Waiting for the "Big One", the massive South Iceland Quake
The zone has been the source of the most powerful earthquakes in Iceland, as the most powerful earthquake which has taken place in Iceland since the country was settled took place in the Southern Seismic Zone. In 1784 a massive earthquake, which is believed to have been 7.1 magnitude, shook all of southern Iceland, causing widespread damage to farmhouses.  

Suðurlandsskjálfti 2000, South Iceland Earthquake
The "Big One" will be worse Damage to roads in the relatively minor 2000 South Iceland Earthquake. Photo/Stöð 2

The second largest earthquake, and the largest to be measured with modern equipment, was detected in 1912. This quake was 7.0 on the Richter scale. Both quakes took place close to Saturday's tremor. Quakes of this magnitude are believed to hit once every 100-150 years, and could cause significant damage.

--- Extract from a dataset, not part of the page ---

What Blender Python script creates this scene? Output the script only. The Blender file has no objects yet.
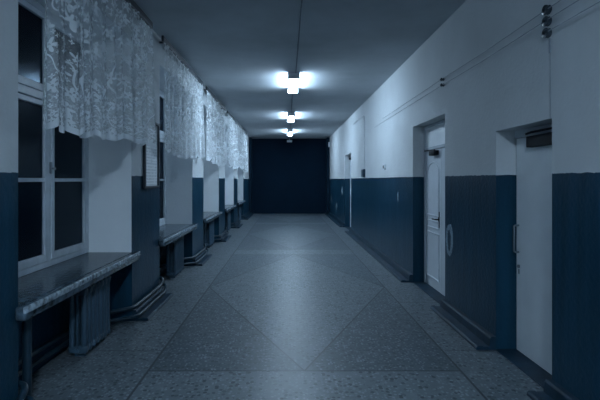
import bpy, bmesh, math, random
from mathutils import Vector, Matrix
random.seed(7)
S = bpy.context.scene
COL = S.collection
PI = math.pi

# ------------------------------------------------------------------ place
EYE = 1.6
WL, WR = -1.76, 1.968          # inner faces of the side walls
CEIL = 3.57
Y0, Y1 = -7.0, 20.0            # corridor behind the viewer .. dark sheet closing the far end
XC = 0.146                     # axis of lamps and of the floor pattern
DADO = 1.648
YN = [2.75 + 3.05 * i for i in range(5)]   # near edges of the window openings
WW = 2.02                                   # opening width
SILL = 0.78
WTOP = 3.2
DOORS = [(3.12, 3.955, 2.06), (5.23, 6.56, 2.43), (12.9, 14.25, 2.43)]

# ------------------------------------------------------------------ node helpers
def new_mat(name):
    m = bpy.data.materials.new(name); m.use_nodes = True
    nt = m.node_tree
    b = nt.nodes['Principled BSDF']
    return m, nt, b

class N:
    """tiny node-graph helper"""
    def __init__(s, nt): s.nt = nt
    def n(s, t, **k):
        nd = s.nt.nodes.new(t)
        for a, v in k.items(): setattr(nd, a, v)
        return nd
    def put(s, sock, v):
        if hasattr(v, 'is_output') or isinstance(v, bpy.types.NodeSocket): s.nt.links.new(v, sock)
        else: sock.default_value = v
    def m(s, op, a, b=0.0, c=0.0):
        nd = s.n('ShaderNodeMath', operation=op)
        s.put(nd.inputs[0], a); s.put(nd.inputs[1], b)
        if len(nd.inputs) > 2: s.put(nd.inputs[2], c)
        return nd.outputs[0]
    def mix(s, f, a, b):
        nd = s.n('ShaderNodeMix', data_type='RGBA')
        s.put(nd.inputs[0], f); s.put(nd.inputs[6], a); s.put(nd.inputs[7], b)
        return nd.outputs[2]
    def noise(s, vec, scale, detail=4, rough=0.55):
        nd = s.n('ShaderNodeTexNoise'); s.put(nd.inputs['Vector'], vec)
        nd.inputs['Scale'].default_value = scale; nd.inputs['Detail'].default_value = detail
        nd.inputs['Roughness'].default_value = rough
        return nd.outputs['Fac']
    def ramp(s, f, lo, hi):
        nd = s.n('ShaderNodeMapRange', clamp=True)
        s.put(nd.inputs[0], f); nd.inputs[1].default_value = lo; nd.inputs[2].default_value = hi
        return nd.outputs[0]
    def coord(s, w='Object'): return s.n('ShaderNodeTexCoord').outputs[w]
    def xyz(s, v):
        nd = s.n('ShaderNodeSeparateXYZ'); s.put(nd.inputs[0], v); return nd.outputs
    def scale(s, v, sc):
        nd = s.n('ShaderNodeMapping'); s.put(nd.inputs[0], v); nd.inputs['Scale'].default_value = sc
        return nd.outputs[0]
    def bump(s, h, strength, dist=0.01):
        nd = s.n('ShaderNodeBump'); s.put(nd.inputs['Height'], h)
        nd.inputs['Strength'].default_value = strength; nd.inputs['Distance'].default_value = dist
        return nd.outputs[0]

def c4(c): return (c[0], c[1], c[2], 1.0)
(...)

Locals in South Iceland are still waiting for the "big one".

Will we get a warning?
The Icelandic Met Office's automatic monitoring network has been in operation for two decades. Besides evaluating source function and mechanism information carried from below by micro-earthquakes, it provides near real-time information that is used as the basis for an alert system.

Read more: Authorities worry it will be impossible to warn travellers in time in case of Katla eruption

Scientists at the Icelandic Meteorological Office believe they can predict the onset of major quakes in the South Iceland Seismic Zone with considerable certainty. Scientists similarly believe they can anticipate volcanic eruptions. However, such predictions would only give us a one hour notice at most. Since volcanoes like Bárðarbunga and Katla are located in regions where cell-phone coverage is limited, authorities worry that evacuating people could prove difficult.